Abs from an Audio App? Aaptiv Seeks to Engage Your Muscles Through Your Ears

In order to defeat Nike in digital workouts, Aaptiv must evolve from Service to Platform

In an age where experiential and group fitness classes are thriving, led by the likes of Soulcycle and Flywheel, Aaptiv is seeking to buck the trends using audio based workouts. Founded in 2015 by Wharton grad Ethan Agarwal, Aaptiv’s workouts use audio cues to push their 200K+ subscribers through various workouts – running, elliptical, high intensity interval training, etc. Aaptiv costs $15 per month for unlimited access – notably different from the fee-per-class model common to group fitness classes.

Aaptiv today is a service based model – subscribers pay a fee for access to workouts from a specific set of trainers. Aaptiv’s 16 trainers are full-time employees based in New York, and most of them make the majority of their money from Aaptiv[i]. With a $26M round of funding recently closed, Agarwal has stated that he is eager to hire more trainers in the race to gain market share in the competitive fitness space.



 One of Aaptiv’s biggest competitors is Nike, with its Nike Training Club and Nike Running Club. Both of these apps have one thing that Aaptiv does not – video. Users get fewer audio cues, but if they need an explanation or visual of the exercise they are supposed to be doing, they can simply look at their screen. Nike Training Club notably features workouts from famous athletes, such as Cristiano Ronaldo, Serena Williams, Kyrie Irving, and more. These workouts feature a quick intro from the athlete, and sometimes even audio cues from the athlete throughout. Nike Running Club recently launched audio guided runs, which do not feature video but have one of Nike’s many coaches from their real-life running clubs throughout the country guiding users through a run. Perhaps showing that Nike believes this to be a winner take all market, and because it seems to believe that users of these apps are more likely to purchase Nike apparel or shoes, both of the apps are currently offered for free.

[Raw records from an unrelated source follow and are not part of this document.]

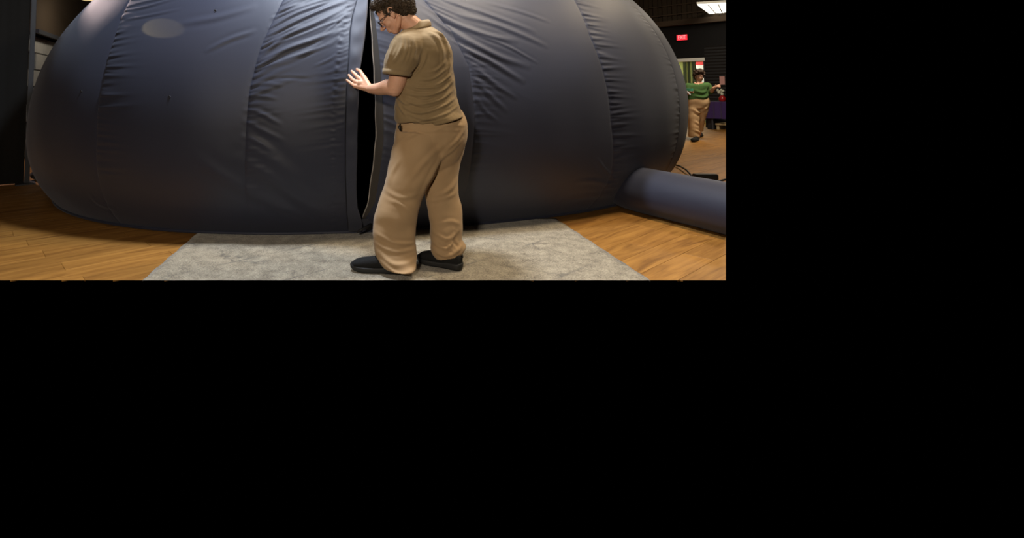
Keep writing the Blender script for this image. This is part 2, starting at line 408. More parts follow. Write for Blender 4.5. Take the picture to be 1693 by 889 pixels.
bounds = [('f', cst(199.0)), ('f', cst(219.8)), ('f', SA), ('f', SB), ('f', FL), ('g', FR2), ('f', SCm), ('f', SD), ('f', cst(326.2)), ('b', cst(346.5))]
back = np.linspace(346.5, 199 + 360, 11)
MPD = math.radians(1) * 4.0                                         # metres per degree on the dome's side
rng = random.Random(4)
# real relief of the fabric -------------------------------------------------
ridges = []   # (seam function, z, amplitude, length, slope, half width)
def seam_puckers(fn, z0, z1, step, amp, length, slope, wd, side=1):
    z = z0
    while z < z1:
        ridges.append((fn, z, amp * rng.uniform(.3, 1.0), length * rng.uniform(.5, 1.3), slope(z) + rng.uniform(-.08, .08), wd * rng.uniform(.5, .9), side))
        z += step * rng.uniform(.35, 1.15)
seam_puckers(SA, .45, 2.15, .052, .0085, .26, lambda z: -.02 + .22 * max(0, z - 1.2), .015)
seam_puckers(SB, .35, 1.1, .06, .0045, .22, lambda z: .05, .017)
seam_puckers(SB, 1.1, 2.2, .048, .0075, .40, lambda z: .40 + .25 * (z - 1.1), .016)
seam_puckers(SCm, .5, 1.35, .06, .0045, .26, lambda z: -.05, .016)
seam_puckers(SCm, 1.25, 2.2, .055, .0045, .36, lambda z: -.42, .017)
seam_puckers(SD, .25, 2.3, .055, .0115, .24, lambda z: -.10 * max(0, z - 1.2) - .01, .014)
seam_puckers(cst(326.2), .4, 2.3, .058, .008, .22, lambda z: 0, .015, -1)
seam_puckers(cst(219.8), .5, 2.2, .055, .005, .22, lambda z: 0, .015)
seam_puckers(lambda z: FZ(z), .3, 2.1, .05, .0045, .25, lambda z: (.5 if z > 1.3 else .12), .014, -1)
seam_puckers(lambda z: FR2(z), .4, 1.9, .08, .0035, .25, lambda z: -.35, .018)
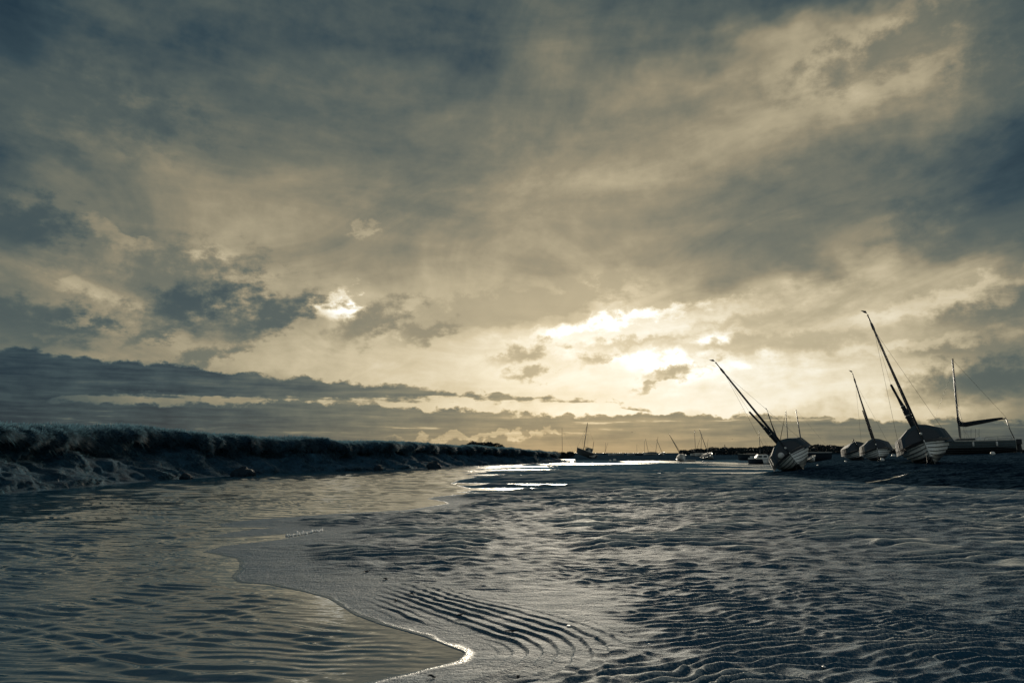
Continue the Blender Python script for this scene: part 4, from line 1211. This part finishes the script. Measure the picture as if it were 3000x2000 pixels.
# ---- the dark-hulled sloop at the right edge, seen from the side
def sloop():
    t = thing('sailing_boat', 'dark teal sloop seen side-on at the right edge, boom under a navy sail cover', 'boat')
    h = Hull(6.7, 2.3, 1.08, full=.55, tr=.78, sheer=.12, bilge=.5)
    boat_shell(h, t, M['teal_hull'], 6)
    gunwale(h, t, M['cream'], .05)
    deck(h, t, M['white'], 0.0, 1.0, .02, .06, 'deck')
    z0 = h.zs(.5)
    bm = new_bm(); rows = []
    for q, f, g in ((.24, .55, .02), (.30, .58, .20), (.36, .60, .26), (.60, .62, .30), (.63, .62, .42), (.645, .62, .0)):
        a = h.pt(q, 1.0); rows.append([Vector((a.x, a.y * f * k, z0 + g + (.04 if abs(k) < .6 else 0))) for k in (-1, -.5, .5, 1)])
    V = bm_grid(bm, rows)
    for e in (0, -1): bm.faces.new([r[e] for r in V])
    bmesh.ops.recalc_face_normals(bm, faces=bm.faces); c = bm_obj('cabin', bm, M['white'], t)
    for sd in (1, -1):
        A, B = h.pt(.36, 1.0), h.pt(.58, 1.0)
        bm = new_bm(); bm_slab(bm, [Vector((A.x + .15, sd * (A.y * .60 + .02), z0 + .05)), Vector((B.x, sd * (B.y * .62 + .02), z0 + .06)), Vector((B.x, sd * (B.y * .62 + .02), z0 + .24)), Vector((A.x - .1, sd * (A.y * .60 + .02), z0 + .22))], (0, sd, 0), .012)
        bmesh.ops.recalc_face_normals(bm, faces=bm.faces); bm_obj('window', bm, M['pane'], c)
    bm = new_bm(); bm_slab(bm, [(h.pt(.63, 1).x, -.5, z0 + .42), (h.pt(.63, 1).x, .5, z0 + .42), (h.pt(.60, 1).x, .42, z0 + .74), (h.pt(.60, 1).x, -.42, z0 + .74)], (1, 0, .3), .02)
    bmesh.ops.recalc_face_normals(bm, faces=bm.faces); bm_obj('windscreen', bm, M['cream'], c)
    mx = h.pt(.40, 1).x; zt = z0 + .28; H = 7.3
    tube_part('mast', [(mx, 0, zt), (mx, 0, zt + H * .5), (mx - .05, 0, zt + H)], [.085, .08, .062], M['alloy'], t, 10)
    tube_part('mast_cap', [(mx - .05, 0, zt + H), (mx - .05, 0, zt + H + .07)], [.10, .08], M['black'], t, 8)
    for k, (ya, xa) in enumerate(((.75, -.1), (-.75, -.1))):
        tube_part('spreader', [(mx, 0, zt + H * .42), (mx + xa, ya, zt + H * .42 + .03)], .02, M['alloy'], t, 6)
        wire('shroud', (mx - .04, 0, zt + H * .96), (mx + xa, ya, zt + H * .42 + .03), t, .006)
        wire('shroud', (mx + xa, ya, zt + H * .42 + .03), h.pt(.44, 1, 1 if ya > 0 else -1), t, .006)
        wire('lower_shroud', (mx, 0, zt + H * .42), h.pt(.50, 1, 1 if ya > 0 else -1), t, .006)
    be = Vector((h.pt(.985, 1).x + .35, 0, zt + 1.72)); bs = Vector((mx - .08, 0, zt + 1.15))
    tube_part('boom', [bs, be], [.06, .055], M['alloy'], t, 8)
    pts = [Vector((mx + .02, 0, bs.z + .75)), Vector((mx - .02, 0, bs.z + .35)), Vector((mx - .15, 0, bs.z + .12)), bs.lerp(be, .12), bs.lerp(be, .45), bs.lerp(be, .75), bs.lerp(be, .93)]
    tube_part('sail_cover', [p + Vector((0, 0, .06)) for p in pts], [.11, .16, .24, .22, .19, .14, .08], M['sailcloth'], t, 10)
    wire('backstay', (mx - .05, 0, zt + H), be + Vector((-.02, 0, .06)), t, .009)
    wire('forestay', (mx - .04, 0, zt + H * .88), h.pt(0, 1), t, .006)
    wire('halyard', (mx - .2, 0, zt + .9), (mx - .7, 0, z0 + .4), t, .006)
    sp = h.pt(1, 1); tube_part('mainsheet', [be + Vector((0, 0, -.05)), (be + sp) / 2 + Vector((.05, -.1 * sp.y, 0)), Vector((sp.x + .05, 0, sp.z + .15))], [.05, .035, .045], M['wire'], t, 7)
    for sd in (1, -1):
        pr = [h.pt(.68, 1, sd) + Vector((0, -sd * .06, .02)), h.pt(.70, 1, sd) + Vector((0, -sd * .06, .30)), h.pt(.83, 1, sd) + Vector((0, -sd * .06, .33)), h.pt(.97, 1, sd) + Vector((0, -sd * .06, .33))]
        tube_part('guard_rail', pr, .014, M['alloy'], t, 5)
        for q in (.83, .97):
            tube_part('stanchion', [h.pt(q, 1, sd) + Vector((0, -sd * .06, .0)), h.pt(q, 1, sd) + Vector((0, -sd * .06, .33))], .014, M['alloy'], t, 5)
        for q in (.56, .815):
            a = h.pt(q, .97, sd, .09)
            f = tube_part('fender', [a - Vector((0, 0, .05)), a - Vector((0, 0, .10)), a - Vector((0, 0, .40)), a - Vector((0, 0, .46))], [.03, .075, .075, .03], M['fender'], t, 8)
            wire('lanyard', a - Vector((0, 0, .06)), h.pt(q, 1, sd) + Vector((0, 0, .05)), f, .01)
    bm = new_bm(); X = h.pt(1, 1).x
    bm_slab(bm, [(X - .05, -.02, .25), (X - .42, -.02, .22), (X - .36, -.02, 1.10), (X - .05, -.02, 1.25)], (0, 1, 0), .05)
    bmesh.ops.recalc_face_normals(bm, faces=bm.faces); bm_obj('rudder', bm, M['black'], t)
    bm = new_bm(); bm_box(bm, (X - .30, .45, 1.0), (.36, .26, .42)); bm_box(bm, (X - .32, .45, .60), (.12, .10, .50))
    bm_obj('outboard_motor', bm, M['black'], t)
    for px_ in (.48, .53, .57): tube_part('aerial', [(h.pt(px_, 1).x - .3, .15, z0 + .35), (h.pt(px_, 1).x - .38, .15, z0 + 1.15)], .012, M['wire'], t, 5)
    bm = new_bm(); bm_slab(bm, [(1.2, -.06, .18), (-1.6, -.06, .18), (-1.3, -.06, -.12), (.8, -.06, -.12)], (0, 1, 0), .12)
    bmesh.ops.recalc_face_normals(bm, faces=bm.faces); bm_obj('keel', bm, M['black'], t)
    return t
t = sloop()
x, y = place(2844, 1330, 62.0)
settle(t, x, y, facing_camera(x, y, -96), 4, 0.5, .10)

# ---- the cluster behind the heeled boat
small_boat('cabin_cruiser', 'small white cabin boat with a dark window left of the heeled navy-tented boat', 2238, 1343, 108, -72, 3, 4.6, 1.9, .85, 'white_hull_small', cabin=True, open_in=False)
small_boat('rowing_boat', 'dark open boat with white bow in front of the white cabin boat', 2228, 1354, 92, -60, 6, 3.4, 1.5, .62, 'dark_hull', open_in=True)
small_boat('rowing_boat', 'white open boat touching the left side of the heeled navy-tented boat', 2262, 1354, 90, -50, 8, 2.6, 1.4, .62, 'white_hull_small')
small_boat('fishing_boat', 'black-hulled boat with a pale stern left of the white cabin boat', 2193, 1342, 118, -100, 4, 3.4, 1.7, .95, 'dark_hull', cover='sailcloth')
small_boat('sailing_boat', 'thin-masted white boat whose bare pole stands before the white cabin boat', 2232, 1342, 116, -80, 2, 3.6, 1.6, .6, 'white_hull_small', masts=((.45, 4.4, .05, False, 0, 0),))
small_boat('sailing_boat', 'dark sloop with spreaders and a slanting mast right of the heeled navy-tented boat', 2372, 1352, 86, -70, 15, 5.2, 2.0, .95, 'dark_hull', trim=0, cover='grey_cover', masts=((.38, 5.9, .075, False, 0, 0),))
small_boat('rowing_boat', 'black boat lying right of the slanting-mast sloop', 2404, 1347, 92, -85, 6, 2.6, 1.3, .62, 'dark_hull', cover='sailcloth', cover_h=.2)
small_boat('rowing_boat', 'white-sterned tender on the mud just right of the heeled navy-tented boat', 2382, 1352, 82, 15, 28, 2.0, 1.2, .55, 'white_hull_small')
small_boat('sailing_boat', 'far boat with an upright thin mast seen over the heeled boat tent', 2318, 1340, 140, -80, 2, 5.0, 1.9, .8, 'white_hull_small', cover='grey_cover', masts=((.42, 8.8, .08, True, 0, 0),))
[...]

Aaptiv also competes against other workout programs such as Bikini Body Guide by the beloved Kayla Itsines and home fitness classes from Peloton, which also sells its bicycle and is one of the few workout class providers to sell hardware.


From Service to Platform

 In order for Aaptiv to compete against the much greater capitalized Nike Training and Running Club, Aaptiv will need to provide superior workouts that more than offset the impressive nature of the athletes on the Nike apps. Rather than trying to compete in Sports Marketing by recruiting more athletes, a race Aaptiv is almost certain to lose to Nike, Aaptiv must continue pursuing its goals of personalization.

Aaptiv’s CEO has said that “he imagines a user approaching a hill on one of Aaptiv’s programmed runs. Thirty yards out, the trainer guiding the runner on her workout warns of the upcoming incline. ‘Last time you did this slope, you did it at a 10 minute mile pace,’ the voice says as the beat of accompanying music slows. “’Can we do better?’” In order for this to become a reality, Aaptiv is working to develop an algorithm that integrates a user’s data with real-time GPS tracking and various audio cues. The app’s algorithm would leverage this data to splice together audio cues to make the experience seamless. However, for this to become a reality Aaptiv will need far more users and trainers than they have today. One way to do this is to open up the service as a platform, and allow non-employed trainers to submit their own audio cues for routes throughout the country. Rather than retaining all trainers as employees, by paying trainers a small fee each time one of their workouts gets used they can (1) significantly increase the number of workouts on the platform, (2) cover a greater geographical area, and (3) reduce fixed costs and give themselves more flexibility as they scale. If Aaptiv is unable to improve its workouts through a platform-based approach, it is likely Nike’s superior trainers and branding will take market share. Users are less likely to multi-home, as both apps are gamified and reward users for consistency – something much appreciated in the fitness world. Aaptiv’s algorithm can make it a significant player in this space, but if it doesn’t keep innovating the incumbents will simply copy and integrate its model in to their own.